A couple weeks ago, during my first visit to an UNRWA site, I took a Mumayaz (Distinguished) taxi instead of the good ol’ yellow ones. These unabashed Mumayaz taxis are supposed to be more plush, reliable, traceable, punctual and (consequently) expensive. To be honest, every time I’ve taken a Mumayaz taxi it hasn’t been because of its comfortable cushions or its stellar reputation. Thrift is my middle name, but when yellow cars are nowhere to be seen, silver becomes my next-favorite color.
But the car paint and driver proficiency have little to do with it.

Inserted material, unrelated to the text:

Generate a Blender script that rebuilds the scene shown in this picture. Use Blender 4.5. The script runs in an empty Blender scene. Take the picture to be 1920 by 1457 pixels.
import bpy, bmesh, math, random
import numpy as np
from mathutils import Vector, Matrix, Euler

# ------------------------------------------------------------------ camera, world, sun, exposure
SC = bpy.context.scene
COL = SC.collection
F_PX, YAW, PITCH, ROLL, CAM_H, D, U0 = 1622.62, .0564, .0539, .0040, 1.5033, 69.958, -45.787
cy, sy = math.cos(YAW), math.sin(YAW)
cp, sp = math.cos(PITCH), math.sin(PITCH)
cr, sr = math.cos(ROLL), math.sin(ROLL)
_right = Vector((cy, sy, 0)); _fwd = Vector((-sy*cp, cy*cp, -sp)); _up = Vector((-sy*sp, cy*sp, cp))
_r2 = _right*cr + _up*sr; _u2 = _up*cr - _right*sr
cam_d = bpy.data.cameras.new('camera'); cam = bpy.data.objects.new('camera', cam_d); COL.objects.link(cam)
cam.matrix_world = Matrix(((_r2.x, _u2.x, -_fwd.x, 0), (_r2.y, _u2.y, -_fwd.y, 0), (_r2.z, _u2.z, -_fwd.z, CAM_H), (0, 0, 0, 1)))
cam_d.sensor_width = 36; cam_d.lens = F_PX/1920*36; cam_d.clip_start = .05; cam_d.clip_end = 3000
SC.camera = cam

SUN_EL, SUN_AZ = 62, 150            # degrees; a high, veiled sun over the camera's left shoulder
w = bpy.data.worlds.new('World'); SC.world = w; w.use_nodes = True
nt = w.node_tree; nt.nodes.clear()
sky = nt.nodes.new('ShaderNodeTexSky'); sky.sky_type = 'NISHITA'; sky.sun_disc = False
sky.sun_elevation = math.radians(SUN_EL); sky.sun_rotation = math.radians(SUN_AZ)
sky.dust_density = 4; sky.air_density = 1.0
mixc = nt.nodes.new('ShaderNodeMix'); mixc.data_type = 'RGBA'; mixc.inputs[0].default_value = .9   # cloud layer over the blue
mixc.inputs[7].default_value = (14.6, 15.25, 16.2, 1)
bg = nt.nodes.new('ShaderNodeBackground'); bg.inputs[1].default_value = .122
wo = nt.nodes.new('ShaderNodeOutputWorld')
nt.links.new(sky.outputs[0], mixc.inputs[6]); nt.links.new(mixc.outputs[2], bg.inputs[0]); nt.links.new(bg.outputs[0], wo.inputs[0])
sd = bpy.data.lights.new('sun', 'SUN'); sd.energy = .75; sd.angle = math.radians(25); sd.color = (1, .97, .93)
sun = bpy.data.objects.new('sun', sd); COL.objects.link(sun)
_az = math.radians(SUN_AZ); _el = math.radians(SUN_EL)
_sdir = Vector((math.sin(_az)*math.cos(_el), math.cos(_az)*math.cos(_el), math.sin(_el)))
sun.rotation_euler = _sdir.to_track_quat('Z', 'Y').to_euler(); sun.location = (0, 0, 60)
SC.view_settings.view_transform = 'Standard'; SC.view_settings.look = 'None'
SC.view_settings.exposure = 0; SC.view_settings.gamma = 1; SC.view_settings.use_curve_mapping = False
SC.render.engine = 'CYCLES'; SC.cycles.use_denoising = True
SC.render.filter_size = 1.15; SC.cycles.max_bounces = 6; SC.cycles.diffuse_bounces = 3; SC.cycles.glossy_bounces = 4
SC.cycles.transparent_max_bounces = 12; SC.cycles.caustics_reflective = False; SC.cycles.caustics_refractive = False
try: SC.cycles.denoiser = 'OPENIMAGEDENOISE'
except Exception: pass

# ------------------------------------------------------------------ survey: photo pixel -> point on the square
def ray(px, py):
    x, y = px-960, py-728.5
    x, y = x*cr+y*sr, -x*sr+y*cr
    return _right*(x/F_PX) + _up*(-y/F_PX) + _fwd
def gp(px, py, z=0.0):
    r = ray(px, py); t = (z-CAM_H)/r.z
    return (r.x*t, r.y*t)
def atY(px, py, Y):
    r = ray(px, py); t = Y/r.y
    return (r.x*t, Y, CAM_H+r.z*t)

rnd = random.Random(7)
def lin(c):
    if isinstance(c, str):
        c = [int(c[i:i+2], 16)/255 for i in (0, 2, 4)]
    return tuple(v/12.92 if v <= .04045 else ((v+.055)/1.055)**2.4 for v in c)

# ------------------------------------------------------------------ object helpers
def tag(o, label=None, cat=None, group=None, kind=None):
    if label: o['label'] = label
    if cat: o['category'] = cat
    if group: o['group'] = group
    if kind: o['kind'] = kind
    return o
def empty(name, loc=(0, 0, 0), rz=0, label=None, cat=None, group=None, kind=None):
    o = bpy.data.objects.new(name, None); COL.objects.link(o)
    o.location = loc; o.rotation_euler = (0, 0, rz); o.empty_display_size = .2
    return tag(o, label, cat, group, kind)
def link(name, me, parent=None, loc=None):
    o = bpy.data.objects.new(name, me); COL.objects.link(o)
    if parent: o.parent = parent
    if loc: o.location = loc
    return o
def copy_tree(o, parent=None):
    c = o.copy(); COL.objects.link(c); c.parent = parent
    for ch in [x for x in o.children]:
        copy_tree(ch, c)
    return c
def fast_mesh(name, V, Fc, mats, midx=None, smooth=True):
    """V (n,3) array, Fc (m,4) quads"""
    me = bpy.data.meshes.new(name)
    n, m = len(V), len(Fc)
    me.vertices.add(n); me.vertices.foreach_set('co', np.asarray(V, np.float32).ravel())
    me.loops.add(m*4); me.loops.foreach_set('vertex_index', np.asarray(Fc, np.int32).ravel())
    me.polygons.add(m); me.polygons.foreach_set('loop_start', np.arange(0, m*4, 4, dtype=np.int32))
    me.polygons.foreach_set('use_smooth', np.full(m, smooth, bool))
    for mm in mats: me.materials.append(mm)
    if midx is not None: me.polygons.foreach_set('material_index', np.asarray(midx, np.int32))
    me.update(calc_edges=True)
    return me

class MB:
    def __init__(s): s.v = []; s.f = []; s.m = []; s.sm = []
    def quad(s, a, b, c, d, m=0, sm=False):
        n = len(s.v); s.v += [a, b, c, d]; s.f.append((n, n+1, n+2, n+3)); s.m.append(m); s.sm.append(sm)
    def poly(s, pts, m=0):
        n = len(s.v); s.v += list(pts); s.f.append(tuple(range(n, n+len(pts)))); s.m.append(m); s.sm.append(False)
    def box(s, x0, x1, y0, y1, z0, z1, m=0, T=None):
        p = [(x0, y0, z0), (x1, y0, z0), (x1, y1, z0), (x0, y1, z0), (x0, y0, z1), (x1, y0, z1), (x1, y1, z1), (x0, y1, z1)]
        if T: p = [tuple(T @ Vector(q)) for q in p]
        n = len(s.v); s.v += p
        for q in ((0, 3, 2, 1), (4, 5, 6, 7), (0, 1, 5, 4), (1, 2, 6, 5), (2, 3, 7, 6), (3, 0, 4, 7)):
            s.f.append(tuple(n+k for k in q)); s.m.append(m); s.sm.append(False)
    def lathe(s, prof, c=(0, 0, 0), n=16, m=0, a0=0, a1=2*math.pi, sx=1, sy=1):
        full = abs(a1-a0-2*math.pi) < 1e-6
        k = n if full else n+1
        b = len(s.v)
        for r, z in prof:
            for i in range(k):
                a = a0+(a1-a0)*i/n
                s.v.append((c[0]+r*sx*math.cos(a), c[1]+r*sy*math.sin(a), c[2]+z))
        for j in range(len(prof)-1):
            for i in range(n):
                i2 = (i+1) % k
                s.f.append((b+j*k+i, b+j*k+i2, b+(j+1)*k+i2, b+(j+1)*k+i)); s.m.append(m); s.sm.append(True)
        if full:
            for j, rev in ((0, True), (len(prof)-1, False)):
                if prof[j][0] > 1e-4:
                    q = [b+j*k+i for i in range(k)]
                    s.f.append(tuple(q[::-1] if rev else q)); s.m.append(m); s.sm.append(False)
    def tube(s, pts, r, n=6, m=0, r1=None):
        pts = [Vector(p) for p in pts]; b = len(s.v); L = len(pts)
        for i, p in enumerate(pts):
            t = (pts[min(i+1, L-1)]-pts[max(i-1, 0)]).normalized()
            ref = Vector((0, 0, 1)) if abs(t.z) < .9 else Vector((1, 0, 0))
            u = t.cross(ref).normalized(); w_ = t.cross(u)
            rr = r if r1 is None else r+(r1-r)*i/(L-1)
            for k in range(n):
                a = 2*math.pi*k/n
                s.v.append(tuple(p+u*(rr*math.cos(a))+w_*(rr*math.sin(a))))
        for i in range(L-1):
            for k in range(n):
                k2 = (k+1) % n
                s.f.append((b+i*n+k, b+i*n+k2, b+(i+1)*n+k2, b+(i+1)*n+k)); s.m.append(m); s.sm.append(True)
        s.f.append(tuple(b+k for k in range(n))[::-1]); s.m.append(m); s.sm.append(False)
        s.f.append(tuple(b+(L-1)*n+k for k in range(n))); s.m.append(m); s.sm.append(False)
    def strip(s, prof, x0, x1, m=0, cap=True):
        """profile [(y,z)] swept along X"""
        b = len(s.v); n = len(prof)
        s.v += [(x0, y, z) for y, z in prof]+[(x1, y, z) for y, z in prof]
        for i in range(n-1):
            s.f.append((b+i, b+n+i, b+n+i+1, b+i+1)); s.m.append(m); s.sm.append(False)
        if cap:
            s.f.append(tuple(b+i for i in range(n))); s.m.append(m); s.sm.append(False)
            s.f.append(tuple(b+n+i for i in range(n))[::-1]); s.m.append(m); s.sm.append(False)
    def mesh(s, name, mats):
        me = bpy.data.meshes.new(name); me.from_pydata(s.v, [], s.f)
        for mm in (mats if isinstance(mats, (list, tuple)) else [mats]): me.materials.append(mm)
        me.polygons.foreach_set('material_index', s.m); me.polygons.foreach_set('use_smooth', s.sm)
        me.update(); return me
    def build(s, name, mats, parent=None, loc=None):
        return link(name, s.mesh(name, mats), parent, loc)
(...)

Twice now I’ve been dropped off at the wrong place. The first time, I was dropped off at the wrong UNRWA office. The one I was looking for was a mile or so away. I walked it.
The second time was yesterday. I was dropped off on the wrong mountain. You heard right — the wrong mountain.
“Here’s the girls’ school in Nuzha,” the cab driver said. “This is it, right?”
“Sure.” I said, as my mind worked hard to pronounce eureka.
I stepped out of the cab. Astonishing. Last year, there was trash littering the alleyway. This neat brown wall didn’t exist. The principal’s office was in a different spot. Renovations work wonders here, I told myself. Wishful thinking, Tamatim. (Needless to say, a healthful walk to a main street and a taxi drive later, I was immensely pleased to come upon the trash I recognized. Ah, the smell of familiarity!)
I told my aunt about yesterday’s blunder, and she exclaimed that her husband would have been so worried if he’d known. He doctors at one of the UNRWA camps so he may well know about the risks of ambling about.
I’ll be the first to admit, I’m a naive out-of-towner. Maybe that’s why I felt quite at ease. After all, it was broad daylight. I tend to walk purposefully when alone, like I’ve a meeting to catch, and I amply survey my surroundings. I’m dressed not unlike residents of the camp — in a abaya, albeit a relatively new one. And I overcompensate on my first visits to places so, on both occasions, I’ve arrived with time to spare.
This is new to me, it really is. Not the getting lost part — that’s definitely old. The not-panicking is new, and welcome.
I’m the girl who’s been chauffeured by mother, father, sister and brother her whole life. The girl who, taking a new route on her own, can’t remember if it was the 70 and 71 freeway, goes for one, discovers it’s the wrong one, freaks out, parallel parks in some shady neighborhood, calls people who don’t pick up, tries the notoriously useless GPS (or gypsy as my brother calls it), then finally uses elementary logic to create an “escape strategy” and sets out again. At the end of my expedition (alas not in a Ford of the same name), aA I do have a way of arriving at the right destination.
Maybe that’s a synecdoche for my life. I sure hope so.